= THE TASK =
Extract the complete listing and output it unchanged.

= PROVIDED MATERIAL =
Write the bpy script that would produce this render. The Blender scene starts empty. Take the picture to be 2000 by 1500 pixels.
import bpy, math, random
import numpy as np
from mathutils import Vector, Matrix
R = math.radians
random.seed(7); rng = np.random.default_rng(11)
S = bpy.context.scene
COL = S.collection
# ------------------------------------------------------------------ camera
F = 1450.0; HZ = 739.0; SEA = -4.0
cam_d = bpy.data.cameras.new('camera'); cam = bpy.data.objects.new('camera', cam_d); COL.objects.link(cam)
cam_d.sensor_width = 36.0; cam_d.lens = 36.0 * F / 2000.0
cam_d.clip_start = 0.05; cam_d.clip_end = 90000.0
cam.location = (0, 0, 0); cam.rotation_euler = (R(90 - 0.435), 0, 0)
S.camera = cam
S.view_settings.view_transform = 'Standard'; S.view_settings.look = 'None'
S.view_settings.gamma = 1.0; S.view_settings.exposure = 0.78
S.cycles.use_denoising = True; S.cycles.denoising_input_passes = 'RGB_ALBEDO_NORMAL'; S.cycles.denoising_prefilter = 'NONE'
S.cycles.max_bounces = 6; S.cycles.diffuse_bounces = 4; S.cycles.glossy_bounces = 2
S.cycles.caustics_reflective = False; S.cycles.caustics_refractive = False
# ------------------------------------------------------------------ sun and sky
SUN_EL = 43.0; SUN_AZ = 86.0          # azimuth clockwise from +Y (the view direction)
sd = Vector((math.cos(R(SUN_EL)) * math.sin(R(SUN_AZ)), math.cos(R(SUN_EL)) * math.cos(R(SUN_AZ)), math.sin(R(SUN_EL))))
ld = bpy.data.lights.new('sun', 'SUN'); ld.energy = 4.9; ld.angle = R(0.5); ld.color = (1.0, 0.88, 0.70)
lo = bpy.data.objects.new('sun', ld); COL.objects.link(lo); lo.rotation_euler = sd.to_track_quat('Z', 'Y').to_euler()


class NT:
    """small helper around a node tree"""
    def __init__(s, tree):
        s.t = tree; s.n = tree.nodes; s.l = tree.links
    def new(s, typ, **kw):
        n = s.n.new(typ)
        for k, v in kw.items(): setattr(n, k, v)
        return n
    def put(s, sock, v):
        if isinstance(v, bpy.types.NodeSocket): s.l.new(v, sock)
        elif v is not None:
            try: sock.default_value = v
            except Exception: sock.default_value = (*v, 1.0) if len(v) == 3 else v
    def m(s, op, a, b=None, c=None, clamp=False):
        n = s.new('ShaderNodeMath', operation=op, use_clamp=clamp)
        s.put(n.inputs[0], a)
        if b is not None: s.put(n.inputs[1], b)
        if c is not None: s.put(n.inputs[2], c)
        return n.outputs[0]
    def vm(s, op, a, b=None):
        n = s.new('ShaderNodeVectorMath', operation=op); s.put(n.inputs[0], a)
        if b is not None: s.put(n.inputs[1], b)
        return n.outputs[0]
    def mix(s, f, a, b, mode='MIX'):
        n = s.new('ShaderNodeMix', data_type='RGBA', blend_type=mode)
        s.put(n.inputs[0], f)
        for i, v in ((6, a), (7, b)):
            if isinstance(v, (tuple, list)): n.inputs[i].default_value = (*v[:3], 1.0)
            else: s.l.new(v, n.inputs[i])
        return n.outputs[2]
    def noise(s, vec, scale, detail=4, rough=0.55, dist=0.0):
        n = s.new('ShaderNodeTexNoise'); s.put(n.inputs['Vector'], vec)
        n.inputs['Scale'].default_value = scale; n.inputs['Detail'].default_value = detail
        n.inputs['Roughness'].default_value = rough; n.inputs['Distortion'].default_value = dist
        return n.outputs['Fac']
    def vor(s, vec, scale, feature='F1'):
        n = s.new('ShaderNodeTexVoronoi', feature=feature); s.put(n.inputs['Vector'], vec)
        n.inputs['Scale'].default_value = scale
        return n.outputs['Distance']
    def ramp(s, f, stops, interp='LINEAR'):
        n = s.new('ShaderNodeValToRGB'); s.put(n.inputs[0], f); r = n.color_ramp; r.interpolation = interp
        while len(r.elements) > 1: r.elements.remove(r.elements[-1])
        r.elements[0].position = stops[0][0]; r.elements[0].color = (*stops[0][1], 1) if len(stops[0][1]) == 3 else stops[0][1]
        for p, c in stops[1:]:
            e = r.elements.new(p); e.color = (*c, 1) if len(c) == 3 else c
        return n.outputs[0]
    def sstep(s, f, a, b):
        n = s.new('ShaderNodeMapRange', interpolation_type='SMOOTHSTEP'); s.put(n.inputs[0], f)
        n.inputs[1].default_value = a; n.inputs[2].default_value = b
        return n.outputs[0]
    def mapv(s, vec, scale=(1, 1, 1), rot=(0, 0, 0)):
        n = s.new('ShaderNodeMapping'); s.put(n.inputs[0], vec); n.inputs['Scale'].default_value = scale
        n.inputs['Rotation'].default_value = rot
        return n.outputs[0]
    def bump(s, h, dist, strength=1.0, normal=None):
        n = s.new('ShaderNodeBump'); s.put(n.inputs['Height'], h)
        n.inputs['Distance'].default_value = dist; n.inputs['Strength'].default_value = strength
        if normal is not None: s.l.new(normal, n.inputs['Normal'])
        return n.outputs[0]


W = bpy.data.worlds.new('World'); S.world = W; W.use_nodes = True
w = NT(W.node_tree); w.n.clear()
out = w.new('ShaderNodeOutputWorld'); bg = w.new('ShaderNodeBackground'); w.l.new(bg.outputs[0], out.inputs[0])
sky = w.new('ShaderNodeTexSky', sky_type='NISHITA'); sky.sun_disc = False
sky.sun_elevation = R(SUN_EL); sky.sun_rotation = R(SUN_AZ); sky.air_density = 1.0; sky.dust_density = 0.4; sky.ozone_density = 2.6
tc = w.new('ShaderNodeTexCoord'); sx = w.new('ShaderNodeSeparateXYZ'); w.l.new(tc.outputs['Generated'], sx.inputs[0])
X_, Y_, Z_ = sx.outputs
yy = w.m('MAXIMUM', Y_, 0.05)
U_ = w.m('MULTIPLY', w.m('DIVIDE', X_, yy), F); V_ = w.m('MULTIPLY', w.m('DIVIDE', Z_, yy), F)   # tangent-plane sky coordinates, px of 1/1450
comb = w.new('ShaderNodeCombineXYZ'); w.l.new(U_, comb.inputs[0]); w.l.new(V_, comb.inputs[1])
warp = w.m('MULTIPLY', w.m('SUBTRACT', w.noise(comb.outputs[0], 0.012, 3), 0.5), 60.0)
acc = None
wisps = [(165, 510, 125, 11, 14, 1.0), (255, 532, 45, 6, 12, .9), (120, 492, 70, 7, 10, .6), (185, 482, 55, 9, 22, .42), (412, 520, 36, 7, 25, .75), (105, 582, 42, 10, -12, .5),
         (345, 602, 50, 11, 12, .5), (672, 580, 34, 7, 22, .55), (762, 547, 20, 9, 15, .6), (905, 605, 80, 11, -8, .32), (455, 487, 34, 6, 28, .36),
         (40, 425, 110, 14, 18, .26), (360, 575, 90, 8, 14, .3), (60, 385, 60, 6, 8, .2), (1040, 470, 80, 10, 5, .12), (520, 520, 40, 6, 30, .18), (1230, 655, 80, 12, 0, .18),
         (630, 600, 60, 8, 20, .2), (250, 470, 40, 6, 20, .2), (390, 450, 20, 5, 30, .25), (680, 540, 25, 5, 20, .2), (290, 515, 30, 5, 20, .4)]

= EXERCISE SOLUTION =
Write the bpy script that would produce this render. The Blender scene starts empty. Take the picture to be 2000 by 1500 pixels.
import bpy, math, random
import numpy as np
from mathutils import Vector, Matrix
R = math.radians
random.seed(7); rng = np.random.default_rng(11)
S = bpy.context.scene
COL = S.collection
# ------------------------------------------------------------------ camera
F = 1450.0; HZ = 739.0; SEA = -4.0
cam_d = bpy.data.cameras.new('camera'); cam = bpy.data.objects.new('camera', cam_d); COL.objects.link(cam)
cam_d.sensor_width = 36.0; cam_d.lens = 36.0 * F / 2000.0
cam_d.clip_start = 0.05; cam_d.clip_end = 90000.0
cam.location = (0, 0, 0); cam.rotation_euler = (R(90 - 0.435), 0, 0)
S.camera = cam
S.view_settings.view_transform = 'Standard'; S.view_settings.look = 'None'
S.view_settings.gamma = 1.0; S.view_settings.exposure = 0.78
S.cycles.use_denoising = True; S.cycles.denoising_input_passes = 'RGB_ALBEDO_NORMAL'; S.cycles.denoising_prefilter = 'NONE'
S.cycles.max_bounces = 6; S.cycles.diffuse_bounces = 4; S.cycles.glossy_bounces = 2
S.cycles.caustics_reflective = False; S.cycles.caustics_refractive = False
# ------------------------------------------------------------------ sun and sky
SUN_EL = 43.0; SUN_AZ = 86.0          # azimuth clockwise from +Y (the view direction)
sd = Vector((math.cos(R(SUN_EL)) * math.sin(R(SUN_AZ)), math.cos(R(SUN_EL)) * math.cos(R(SUN_AZ)), math.sin(R(SUN_EL))))
ld = bpy.data.lights.new('sun', 'SUN'); ld.energy = 4.9; ld.angle = R(0.5); ld.color = (1.0, 0.88, 0.70)
lo = bpy.data.objects.new('sun', ld); COL.objects.link(lo); lo.rotation_euler = sd.to_track_quat('Z', 'Y').to_euler()


class NT:
    """small helper around a node tree"""
    def __init__(s, tree):
        s.t = tree; s.n = tree.nodes; s.l = tree.links
    def new(s, typ, **kw):
        n = s.n.new(typ)
        for k, v in kw.items(): setattr(n, k, v)
        return n
    def put(s, sock, v):
        if isinstance(v, bpy.types.NodeSocket): s.l.new(v, sock)
        elif v is not None:
            try: sock.default_value = v
            except Exception: sock.default_value = (*v, 1.0) if len(v) == 3 else v
    def m(s, op, a, b=None, c=None, clamp=False):
        n = s.new('ShaderNodeMath', operation=op, use_clamp=clamp)
        s.put(n.inputs[0], a)
        if b is not None: s.put(n.inputs[1], b)
        if c is not None: s.put(n.inputs[2], c)
        return n.outputs[0]
    def vm(s, op, a, b=None):
        n = s.new('ShaderNodeVectorMath', operation=op); s.put(n.inputs[0], a)
        if b is not None: s.put(n.inputs[1], b)
        return n.outputs[0]
    def mix(s, f, a, b, mode='MIX'):
        n = s.new('ShaderNodeMix', data_type='RGBA', blend_type=mode)
        s.put(n.inputs[0], f)
        for i, v in ((6, a), (7, b)):
            if isinstance(v, (tuple, list)): n.inputs[i].default_value = (*v[:3], 1.0)
            else: s.l.new(v, n.inputs[i])
        return n.outputs[2]
    def noise(s, vec, scale, detail=4, rough=0.55, dist=0.0):
        n = s.new('ShaderNodeTexNoise'); s.put(n.inputs['Vector'], vec)
        n.inputs['Scale'].default_value = scale; n.inputs['Detail'].default_value = detail
        n.inputs['Roughness'].default_value = rough; n.inputs['Distortion'].default_value = dist
        return n.outputs['Fac']
    def vor(s, vec, scale, feature='F1'):
        n = s.new('ShaderNodeTexVoronoi', feature=feature); s.put(n.inputs['Vector'], vec)
        n.inputs['Scale'].default_value = scale
        return n.outputs['Distance']
    def ramp(s, f, stops, interp='LINEAR'):
        n = s.new('ShaderNodeValToRGB'); s.put(n.inputs[0], f); r = n.color_ramp; r.interpolation = interp
        while len(r.elements) > 1: r.elements.remove(r.elements[-1])
        r.elements[0].position = stops[0][0]; r.elements[0].color = (*stops[0][1], 1) if len(stops[0][1]) == 3 else stops[0][1]
        for p, c in stops[1:]:
            e = r.elements.new(p); e.color = (*c, 1) if len(c) == 3 else c
        return n.outputs[0]
    def sstep(s, f, a, b):
        n = s.new('ShaderNodeMapRange', interpolation_type='SMOOTHSTEP'); s.put(n.inputs[0], f)
        n.inputs[1].default_value = a; n.inputs[2].default_value = b
        return n.outputs[0]
    def mapv(s, vec, scale=(1, 1, 1), rot=(0, 0, 0)):
        n = s.new('ShaderNodeMapping'); s.put(n.inputs[0], vec); n.inputs['Scale'].default_value = scale
        n.inputs['Rotation'].default_value = rot
        return n.outputs[0]
    def bump(s, h, dist, strength=1.0, normal=None):
        n = s.new('ShaderNodeBump'); s.put(n.inputs['Height'], h)
        n.inputs['Distance'].default_value = dist; n.inputs['Strength'].default_value = strength
        if normal is not None: s.l.new(normal, n.inputs['Normal'])
        return n.outputs[0]


W = bpy.data.worlds.new('World'); S.world = W; W.use_nodes = True
w = NT(W.node_tree); w.n.clear()
out = w.new('ShaderNodeOutputWorld'); bg = w.new('ShaderNodeBackground'); w.l.new(bg.outputs[0], out.inputs[0])
sky = w.new('ShaderNodeTexSky', sky_type='NISHITA'); sky.sun_disc = False
sky.sun_elevation = R(SUN_EL); sky.sun_rotation = R(SUN_AZ); sky.air_density = 1.0; sky.dust_density = 0.4; sky.ozone_density = 2.6
tc = w.new('ShaderNodeTexCoord'); sx = w.new('ShaderNodeSeparateXYZ'); w.l.new(tc.outputs['Generated'], sx.inputs[0])
X_, Y_, Z_ = sx.outputs
yy = w.m('MAXIMUM', Y_, 0.05)
U_ = w.m('MULTIPLY', w.m('DIVIDE', X_, yy), F); V_ = w.m('MULTIPLY', w.m('DIVIDE', Z_, yy), F)   # tangent-plane sky coordinates, px of 1/1450
comb = w.new('ShaderNodeCombineXYZ'); w.l.new(U_, comb.inputs[0]); w.l.new(V_, comb.inputs[1])
warp = w.m('MULTIPLY', w.m('SUBTRACT', w.noise(comb.outputs[0], 0.012, 3), 0.5), 60.0)
acc = None
wisps = [(165, 510, 125, 11, 14, 1.0), (255, 532, 45, 6, 12, .9), (120, 492, 70, 7, 10, .6), (185, 482, 55, 9, 22, .42), (412, 520, 36, 7, 25, .75), (105, 582, 42, 10, -12, .5),
         (345, 602, 50, 11, 12, .5), (672, 580, 34, 7, 22, .55), (762, 547, 20, 9, 15, .6), (905, 605, 80, 11, -8, .32), (455, 487, 34, 6, 28, .36),
         (40, 425, 110, 14, 18, .26), (360, 575, 90, 8, 14, .3), (60, 385, 60, 6, 8, .2), (1040, 470, 80, 10, 5, .12), (520, 520, 40, 6, 30, .18), (1230, 655, 80, 12, 0, .18),
         (630, 600, 60, 8, 20, .2), (250, 470, 40, 6, 20, .2), (390, 450, 20, 5, 30, .25), (680, 540, 25, 5, 20, .2), (290, 515, 30, 5, 20, .4)]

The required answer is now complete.